Padre Mestre Ibiapina (1806 a 1883) viveu em uma época onde os pobres eram abandonados à própria sorte. Foi um grande incentivador dos mutirões para fazer açudes, roças e melhoria para a população pobre do Nordeste. Há quem diga que Antônio Conselheiro e Padre Cícero foram influenciados pelo estilo de vida do padre Ibiapina e que de alguma forma adotaram seu modo de pregar e agir.

Padre José Comblin (1923 – 2011) foi um grande teólogo da libertação. Teve mais de setenta obras publicadas e traduzidas em vários idiomas. Padre Comblin ou padre Zé, para os mais próximos, viveu profundamente o amor solidário aos pobres. Foi criativo no seu método de missionário educador. Criou o Seminário Rural de Serra Redonda – PB. Oportunizou os filhos de camponeses estudarem uma teologia denominada “Teologia da Enxada”. Foi um dos teólogos mais respeitados da Teologia da Libertação. Pediu para ser sepultado ao lado do túmulo do padre Ibiapina. Assim se realizou.                  

A caminhada aconteceu com destino ao Santuário de Santa Fé – Município de Solânea – PB.  As cidades e comunidades que foram percorridas foram: Alagoa Grande, Quilombo Caiana dos Crioulos, Areia, Pilões, Borborema, Cruzeiro de Roma, Bananeiras e Solânea (Santa Fé).

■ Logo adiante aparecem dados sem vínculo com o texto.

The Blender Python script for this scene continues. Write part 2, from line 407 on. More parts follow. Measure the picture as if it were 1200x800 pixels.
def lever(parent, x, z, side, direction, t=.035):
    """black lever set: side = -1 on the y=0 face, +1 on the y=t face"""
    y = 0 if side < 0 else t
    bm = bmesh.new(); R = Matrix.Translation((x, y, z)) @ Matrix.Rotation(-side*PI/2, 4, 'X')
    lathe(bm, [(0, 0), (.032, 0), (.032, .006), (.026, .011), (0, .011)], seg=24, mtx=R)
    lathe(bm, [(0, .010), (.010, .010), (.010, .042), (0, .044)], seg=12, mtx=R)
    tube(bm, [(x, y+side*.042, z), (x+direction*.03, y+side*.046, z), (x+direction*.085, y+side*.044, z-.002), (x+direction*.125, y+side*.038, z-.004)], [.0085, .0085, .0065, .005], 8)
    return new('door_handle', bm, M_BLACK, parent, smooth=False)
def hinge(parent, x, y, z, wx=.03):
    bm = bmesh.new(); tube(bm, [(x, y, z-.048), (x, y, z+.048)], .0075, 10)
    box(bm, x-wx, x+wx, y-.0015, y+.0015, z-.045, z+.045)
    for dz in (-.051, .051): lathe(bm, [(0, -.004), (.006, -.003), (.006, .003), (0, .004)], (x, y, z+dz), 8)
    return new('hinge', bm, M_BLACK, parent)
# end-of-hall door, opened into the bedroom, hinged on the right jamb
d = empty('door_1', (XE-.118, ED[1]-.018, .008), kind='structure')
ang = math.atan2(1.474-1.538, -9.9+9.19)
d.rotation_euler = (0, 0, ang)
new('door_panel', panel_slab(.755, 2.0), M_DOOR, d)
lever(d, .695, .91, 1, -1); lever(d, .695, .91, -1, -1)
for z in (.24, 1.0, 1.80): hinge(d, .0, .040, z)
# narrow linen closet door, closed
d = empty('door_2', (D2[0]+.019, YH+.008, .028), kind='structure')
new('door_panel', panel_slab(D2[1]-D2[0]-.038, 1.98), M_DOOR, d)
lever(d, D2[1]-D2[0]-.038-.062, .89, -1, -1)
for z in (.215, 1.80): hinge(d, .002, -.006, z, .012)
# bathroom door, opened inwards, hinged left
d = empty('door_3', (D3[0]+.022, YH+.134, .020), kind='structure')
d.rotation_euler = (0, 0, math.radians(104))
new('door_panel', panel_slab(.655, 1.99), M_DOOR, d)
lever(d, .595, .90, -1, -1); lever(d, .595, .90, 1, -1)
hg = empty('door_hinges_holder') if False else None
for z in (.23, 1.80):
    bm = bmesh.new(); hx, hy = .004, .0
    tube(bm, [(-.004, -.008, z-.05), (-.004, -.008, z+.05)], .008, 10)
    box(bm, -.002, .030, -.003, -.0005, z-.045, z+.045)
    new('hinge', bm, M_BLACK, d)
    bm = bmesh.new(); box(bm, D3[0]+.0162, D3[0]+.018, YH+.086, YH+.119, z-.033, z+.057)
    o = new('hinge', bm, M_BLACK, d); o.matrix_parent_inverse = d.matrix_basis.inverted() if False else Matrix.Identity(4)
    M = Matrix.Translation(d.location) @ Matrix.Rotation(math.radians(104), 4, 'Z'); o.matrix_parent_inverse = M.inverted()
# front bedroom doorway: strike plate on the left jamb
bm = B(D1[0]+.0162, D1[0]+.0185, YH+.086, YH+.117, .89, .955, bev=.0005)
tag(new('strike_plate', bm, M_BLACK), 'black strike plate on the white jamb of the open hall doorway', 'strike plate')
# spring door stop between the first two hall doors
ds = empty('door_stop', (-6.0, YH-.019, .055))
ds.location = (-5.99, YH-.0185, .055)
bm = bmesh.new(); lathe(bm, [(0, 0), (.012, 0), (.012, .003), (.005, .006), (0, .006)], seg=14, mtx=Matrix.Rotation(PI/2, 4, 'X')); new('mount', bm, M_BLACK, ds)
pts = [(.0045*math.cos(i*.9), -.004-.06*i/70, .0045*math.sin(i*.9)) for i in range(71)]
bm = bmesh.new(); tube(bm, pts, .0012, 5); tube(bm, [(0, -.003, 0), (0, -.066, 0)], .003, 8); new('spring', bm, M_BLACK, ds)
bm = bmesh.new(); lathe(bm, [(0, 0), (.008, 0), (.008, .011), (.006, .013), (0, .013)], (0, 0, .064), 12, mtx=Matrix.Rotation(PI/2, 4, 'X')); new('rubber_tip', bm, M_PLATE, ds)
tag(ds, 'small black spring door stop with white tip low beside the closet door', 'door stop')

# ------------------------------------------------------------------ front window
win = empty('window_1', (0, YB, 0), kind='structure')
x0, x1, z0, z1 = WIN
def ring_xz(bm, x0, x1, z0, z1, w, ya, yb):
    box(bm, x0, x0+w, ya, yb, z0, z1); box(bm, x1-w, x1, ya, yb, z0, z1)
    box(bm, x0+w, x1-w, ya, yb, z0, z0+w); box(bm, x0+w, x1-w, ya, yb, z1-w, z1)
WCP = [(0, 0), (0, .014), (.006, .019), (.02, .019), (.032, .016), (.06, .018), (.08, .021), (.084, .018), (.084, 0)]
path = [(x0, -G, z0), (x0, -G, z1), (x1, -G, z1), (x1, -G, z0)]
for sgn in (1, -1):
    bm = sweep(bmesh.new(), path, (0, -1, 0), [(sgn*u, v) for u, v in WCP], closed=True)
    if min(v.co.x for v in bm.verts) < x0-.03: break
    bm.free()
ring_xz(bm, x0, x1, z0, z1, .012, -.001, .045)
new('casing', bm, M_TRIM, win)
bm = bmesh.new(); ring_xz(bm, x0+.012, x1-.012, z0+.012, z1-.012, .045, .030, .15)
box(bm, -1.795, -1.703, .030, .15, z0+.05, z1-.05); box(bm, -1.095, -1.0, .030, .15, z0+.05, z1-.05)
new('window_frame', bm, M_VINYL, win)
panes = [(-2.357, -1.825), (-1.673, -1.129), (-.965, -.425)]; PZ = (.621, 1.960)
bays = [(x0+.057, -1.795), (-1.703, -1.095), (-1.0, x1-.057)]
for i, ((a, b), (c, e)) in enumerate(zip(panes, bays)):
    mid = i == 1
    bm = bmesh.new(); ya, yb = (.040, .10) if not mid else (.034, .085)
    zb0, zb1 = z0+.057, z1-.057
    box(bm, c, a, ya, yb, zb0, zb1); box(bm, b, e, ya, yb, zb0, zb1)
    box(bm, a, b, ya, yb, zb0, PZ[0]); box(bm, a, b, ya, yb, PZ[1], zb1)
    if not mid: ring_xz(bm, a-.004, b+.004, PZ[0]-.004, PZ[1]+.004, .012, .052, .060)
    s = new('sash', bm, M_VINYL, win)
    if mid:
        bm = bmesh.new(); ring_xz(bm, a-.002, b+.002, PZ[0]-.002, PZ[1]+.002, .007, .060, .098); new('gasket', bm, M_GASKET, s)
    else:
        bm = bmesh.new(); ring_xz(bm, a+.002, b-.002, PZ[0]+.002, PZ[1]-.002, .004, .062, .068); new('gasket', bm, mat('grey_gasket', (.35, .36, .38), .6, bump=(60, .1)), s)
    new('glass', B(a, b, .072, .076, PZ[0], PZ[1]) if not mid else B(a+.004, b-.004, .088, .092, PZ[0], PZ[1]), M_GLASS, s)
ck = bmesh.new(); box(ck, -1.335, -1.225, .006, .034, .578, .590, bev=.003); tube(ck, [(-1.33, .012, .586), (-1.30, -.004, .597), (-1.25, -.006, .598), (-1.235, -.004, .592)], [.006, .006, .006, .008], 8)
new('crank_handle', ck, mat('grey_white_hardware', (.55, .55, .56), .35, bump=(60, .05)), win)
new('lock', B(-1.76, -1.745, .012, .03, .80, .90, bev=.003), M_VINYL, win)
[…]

Essa Peregrinação foi realizada pelo Grupo de Peregrinas e Peregrinos do Nordeste (GPPN) com a participação e apoio do Instituto Humanitas – UNICAP. Esta iniciativa se insere no mundo carregando a consciência que uma espiritualidade madura pressupõe assumir o mundo. Essa experiência existe há 30 anos ininterruptos. O grupo é composto por mulheres e homens de vários Estados do Nordeste. É uma experiência ecumênica com pessoas de várias tradições espirituais.

O Grupo tem como carisma caminhar segundo o chamado de Jesus de Nazaré: E enviou-os a pregar o Reino de Deus, e a curar os enfermos. E disse-lhes: Nada leveis convosco para o caminho, nem bastão, nem sacola, nem pão, nem dinheiro; nem tenhais duas túnicas (Lucas 9:2-3). Deste modo, andam sempre a pé, não utilizam e nem recebem dinheiro e não carregam comida. Toda sua manutenção, durante o período da peregrinação, resulta da partilha que as comunidades fazem. Alimentam-se do que lhes é ofertado, partilhando com a comunidade. Suscitam, assim, a comunhão e a confiança nos lugares por onde passam.

Nós estivemos muito atentas aos sinais durante todo caminho. Procuramos anunciar, denunciar e celebrar as evidências da realidade.  Pudemos, como Maria de Nazaré, guardar tudo que íamos vivendo. Algumas situações e falas foram marcantes:

– Na casa de Margarida Alves a peregrina Sílvia Souza disse em oração: “o sangue derramado de Margarida nos irmana no mesmo caminho de testemunho. Cada um de nós somos Margarida”;

– O martírio de Margarida não é mais recordado e celebrado na cidade. As igrejas cristãs de Alagoa Grande padecem de uma profunda cegueira espiritual (a prefeitura mantém a casa de Margarida como museu);

– Descobrimos que o beato José Lourenço do Caldeirão-CE é filho do município de Pilões-PB. Na celebração recordamos a memória do beato Zé Lourenço que precisa de um monumento na cidade;

– O Quilombo da Caiana foi um lugar de profunda mística onde tivemos reunião, dança e celebração. A tradição fala muito forte e faz o religamento de todos com a religião;

– Durante as visitas nos impressionou a resistência e o sofrimento das mulheres vivendo em uma cultura machista;

– A estadia que tivemos em Santa Fé nos ajudou a rezar / orar todo caminho percorrido. Os momentos de silêncio e reflexão em torno do Padre Mestre Ibiapina e do Padre Comblin nos inspiraram profundamente.

FeijoadaO peregrino, João Paulo, fez uma comparação entre a feijoada e a peregrinação: “a feijoada a gente só percebe a gostosura depois de alguns dias. Como é uma mistura de cada coisa só vai pegar gosto depois. A peregrinação é a mesma coisa”.

Gratidão a todas as pessoas e comunidades que nos acolheram amorosamente. Sigamos os passos de Margarida, Ibiapina e Comblin abrindo outros caminhos possíveis e digamos com o poeta: “faz escuro, mas eu canto”.